The broth was indeed both hot and sour; the crispy fried noodles provided me with much enjoyment, at least while they remained above the broth. The tofu was at that gorgeous mouth-melty consistency that I adore silken tofu for, and the little beans, well, they were entertaining in terms of texture. Unfortunately, the dish kind of soured (oh ho ho, Hayley, you are rolling in the funnies today) as I continued to eat it: once the noodles came in contact with the broth they un-crisped and became unpleasantly soggy very quickly. Soggy noodles got in the way of capturing more tofu, which was disintegrating in the broth by the time I started feeling ambivalent with the dish. In short, I got bored with it, and put it aside half-finished.

The tossed black fungus, however, held my attention as soon as it was placed in front of me. I was at first a little wary to discover it was actually a cold dish, as I’d only had cooked black fungus before, but the gorgeous things won me over, of course. It was essentially a black fungus salad, with the fungi mingling on the plate with curling sprigs of coriander, long slices of spring onions and diced chillies, all tossed with a dressing that I’m guessing was a mixture of soy sauce and rice wine vinegar. Light, simple, and for someone who enjoys the rubbery little darlings, a great use of black fungus.

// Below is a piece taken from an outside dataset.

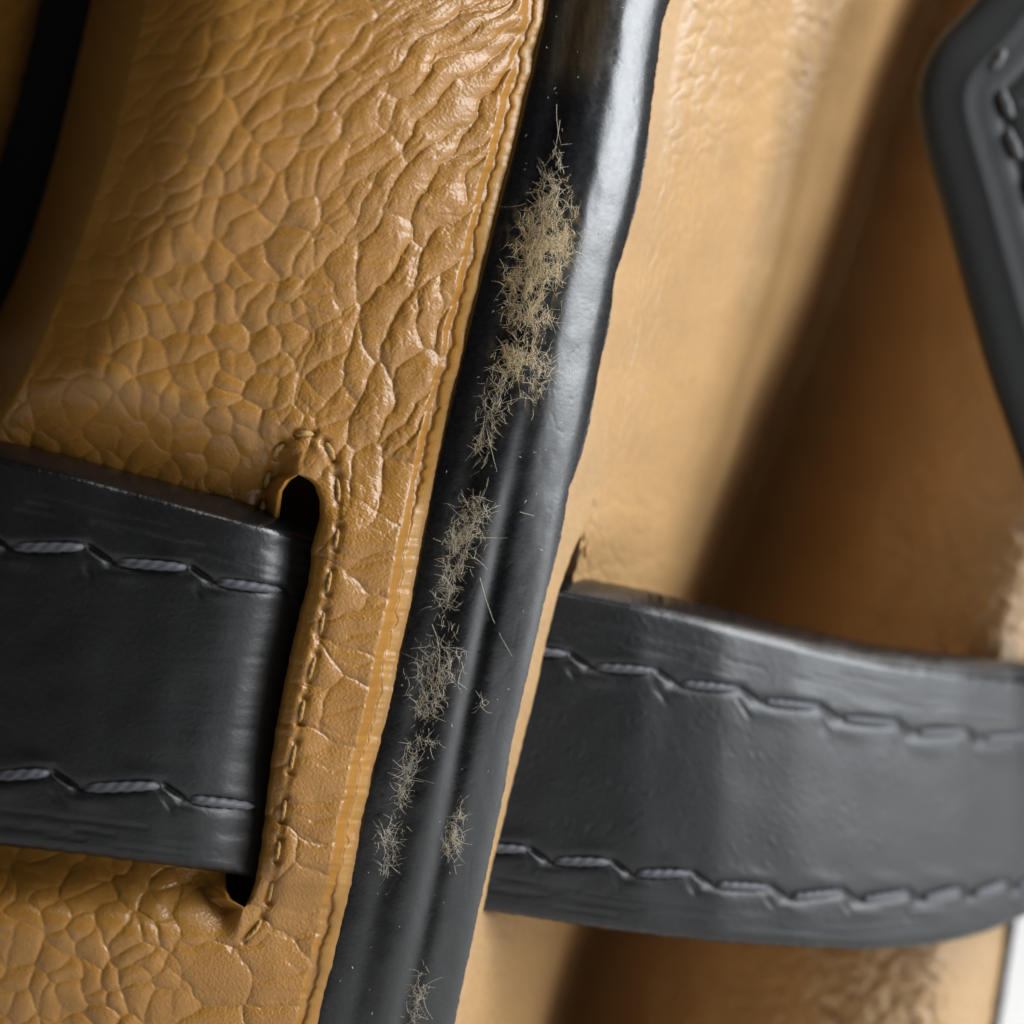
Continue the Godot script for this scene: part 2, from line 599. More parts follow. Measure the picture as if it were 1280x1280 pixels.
	belt_depth = table([Vector2(-300, 0.1680), Vector2(0, 0.1688), Vector2(100, 0.1696), Vector2(200, 0.1710), Vector2(270, 0.1724), Vector2(310, 0.1738), Vector2(340, 0.1762), Vector2(360, 0.1784), Vector2(400, 0.1812), Vector2(480, 0.1840), Vector2(560, 0.1880), Vector2(690, 0.1902), Vector2(800, 0.1922), Vector2(900, 0.1953), Vector2(1000, 0.2000), Vector2(1100, 0.2060), Vector2(1200, 0.2135), Vector2(1280, 0.2207), Vector2(1400, 0.236), Vector2(1500, 0.265)], 12)

	# stitches of the belt and the pits and grooves they pull
	relief_belt = Field.new(-40, 540, 1330, 1210)
	tone_belt = Field.new(-40, 540, 1330, 1210)
	var rows := [
		[Vector2(606, 795), Vector2(712, 818), Vector2(820, 839), Vector2(924, 862), Vector2(1024, 884), Vector2(1120, 904), Vector2(1207, 914), Vector2(1282, 921)],
		[Vector2(566, 1046), Vector2(662, 1062), Vector2(765, 1078), Vector2(866, 1092), Vector2(963, 1110), Vector2(1053, 1115), Vector2(1134, 1116), Vector2(1199, 1112), Vector2(1256, 1104), Vector2(1310, 1090)],
		[Vector2(-20, 666), Vector2(110, 684), Vector2(238, 710), Vector2(352, 738), Vector2(450, 762)],
		[Vector2(-40, 956), Vector2(66, 966), Vector2(204, 982), Vector2(318, 1008)]]
	for row: Array in rows:
		for i in range(1, row.size()):
			var wide: float = (row[i] - row[i - 1]).length() / 105.0
			var a: Vector2 = row[i - 1] + Vector2(24, 15) * wide
			var b: Vector2 = row[i]
			if b.x > -20.0:
				belt_stitches.append([a, b])
			relief_belt.line(a - Vector2(4, 0), b, 7.0, 0.00030)
			relief_belt.line(row[i - 1] + Vector2(1, -1), a, 3.6, 0.00055)
			for e in 5:
				var q := Vector2(rng.randf_range(6, 20), rng.randf_range(14, 34))
				relief_belt.blot(b.x + q.x - 8.0, b.y + q.y, 2.6, 9.0, rng.randf_range(0.00003, 0.00010), -0.55)
			relief_belt.blot(b.x - 18.0, b.y - 14.0, 26.0, 10.0, -0.00012, 0.2)
			relief_belt.blot(a.x + 14.0, a.y + 16.0, 24.0, 10.0, -0.00012, 0.2)
	# creased lines and light scratches on the belt
	for i in 110:
		var x := rng.randf_range(-30.0, 1300.0)
		var edge := rng.randf() < 0.5
		var y := look(belt_top, x) + rng.randf_range(44.0, 84.0) if edge else look(belt_bottom, x) - rng.randf_range(16.0, 50.0)
		var l := rng.randf_range(16.0, 130.0)
		var up := (look(belt_top, x + l) - look(belt_top, x)) if edge else (look(belt_bottom, x + l) - look(belt_bottom, x))
		tone_belt.line(Vector2(x, y), Vector2(x + l, y + up + rng.randf_range(-2, 2)), 2.2, rng.randf_range(0.2, 0.75))
		relief_belt.line(Vector2(x, y + 3.0), Vector2(x + l, y + up + 3.0), 2.5, 0.00005)
	tone_belt.line(Vector2(951, 1000), Vector2(972, 988), 2.2, 0.8)
	tone_belt.line(Vector2(972, 990), Vector2(1000, 984), 1.8, 0.6)
	tone_belt.line(Vector2(1098, 938), Vector2(1108, 932), 2.0, 0.5)
	for i in 1100:
		var p := Vector2(rng.randf_range(640.0, 1300.0), rng.randf_range(740.0, 1180.0))
		relief_belt.line(p, p + Vector2(rng.randf_range(-4, 4), rng.randf_range(-9, 9)), 1.6, rng.randf_range(-0.00005, 0.00005))

	# the stitched line round the front slot
	relief_front = Field.new(200, 480, 720, 1330)
	var line := [Vector2(326, 652), Vector2(333, 602), Vector2(346, 562), Vector2(371, 541), Vector2(398, 543), Vector2(416, 566), Vector2(423, 612), Vector2(423, 660), Vector2(408, 745), Vector2(398, 805), Vector2(383, 860), Vector2(371, 920), Vector2(358, 990), Vector2(346, 1075), Vector2(335, 1130), Vector2(319, 1165), Vector2(294, 1184), Vector2(270, 1180)]
	var dense := PackedVector2Array()
	for i in line.size() - 1:
		var n := int(line[i].distance_to(line[i + 1]) / 2.0)
		for j in n:
			dense.append(line[i].lerp(line[i + 1], float(j) / n))
	var at := 0
	while at + 26 < dense.size():
		var a := dense[at]
		var long := rng.randi_range(13, 20) if at > 80 else rng.randi_range(10, 13)
		var b := dense[at + long]
		slot_stitches.append([a, dense[at + long / 2], b])
		relief_front.line(a, b, 6.5, 0.00030)
		relief_front.blot(a.x, a.y, 4.5, 4.5, rng.randf_range(0.00015, 0.00045))
		relief_front.blot(b.x, b.y, 4.5, 4.5, rng.randf_range(0.00015, 0.00045))
		var c := dense[mini(at + long + 8, dense.size() - 1)]
		relief_front.line(b, c, 5.0, 0.00020)
		# the leather swells between two stitches
		var mid := (a + b) * 0.5
		relief_front.blot(mid.x + 20.0, mid.y, 14.0, 24.0, -0.00016)
		relief_front.blot(mid.x - 15.0, mid.y, 9.0, 22.0, -0.00010)
		at += long + (rng.randi_range(9, 15) if at > 80 else 9)
	for i in 16:                 # creases across the strip between slot and seam
		var y := 690.0 + i * 37.0 + rng.randf_range(-12, 12)
		var x1 := look(xl, y) - 22.0
		var x0 := x1 - rng.randf_range(24, 90)
		var k := rng.randf_range(-14, 16)
		relief_front.line(Vector2(x0, y + k), Vector2((x0 + x1) / 2, y + 5), 2.6, 0.00006)
		relief_front.line(Vector2((x0 + x1) / 2, y + 5), Vector2(x1, y - 4), 3.0, 0.00010)
	# needle marks above the side slot
	relief_side = Field.new(560, 560, 900, 1330)
	for p: Vector2 in [Vector2(742, 622), Vector2(738, 645), Vector2(731, 668), Vector2(733, 690)]:
		relief_side.blot(p.x, p.y + 12.0, 3.5, 6.0, 0.0005)
		side_stitches.append([p + Vector2(1, -7), p, p + Vector2(-2, 7)])

	pits = Field.new(360, -60, 860, 1330, 1.5)
	for i in 280:                # pinholes, nicks and brushed ripples in the painted edge
		var y := rng.randf_range(-30.0, 1300.0)
		var x := lerpf(look(xl, y), look(xr, y), rng.randf_range(0.04, 0.98))
		var r := rng.randf_range(1.1, 2.2)
		pits.blot(x, y, r, r * rng.randf_range(0.8, 1.6), rng.randf_range(0.000004, 0.000026))
	for i in 200:
		var y := rng.randf_range(-30.0, 1300.0)
		var x := lerpf(look(xl, y), look(xr, y), rng.randf_range(0.1, 0.95))
		pits.blot(x, y, rng.randf_range(5.0, 13.0), rng.randf_range(9.0, 30.0), rng.randf_range(-0.000028, 0.000028), 0.2)
	for i in 40:                 # hairline scratches
		var y := rng.randf_range(0.0, 1270.0)
		var x := lerpf(look(xl, y), look(xr, y), rng.randf_range(0.15, 0.9))
		pits.line(Vector2(x, y), Vector2(x + rng.randf_range(-14.0, 8.0), y + rng.randf_range(6.0, 40.0)), 1.6, 0.000016)
	tone_binding = Field.new(360, -60, 860, 1330)
	for b: Array in blots:
		tone_binding.blot(b[0], b[1], b[2] * 0.9, b[3] * 0.9, 0.75 * b[5] * minf(b[4] / 120.0, 1.0), 0.2)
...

I didn’t interrogate the boys as to how they enjoyed their meal until after we’d left and were meandering to the gig. Their responses were brief yet illuminating. Jan enjoyed his Sichuan beef, and that was pretty much the only real positive either of them came out with. The Boy found his soup to be, like mine, full of disparate elements that ended up disappointing. The dumplings were deemed “okay”, the buns “average” (I’d figured this, having noticed that both ended up fleecing the buns of their meaty centres while leaving behind the very thick dough). The funny thing was, the more we discussed the experience, the lower our verdicts became. As The Boy summerised, “if mild contemplation can lessen one’s sentiment, then it probably wasn’t that good to begin with.”

So, Dumplings Plus, a resounding “meh” from the three of us. Probably worth popping into if you’re a fan of black fungus, but otherwise I’m not that fussed with returning.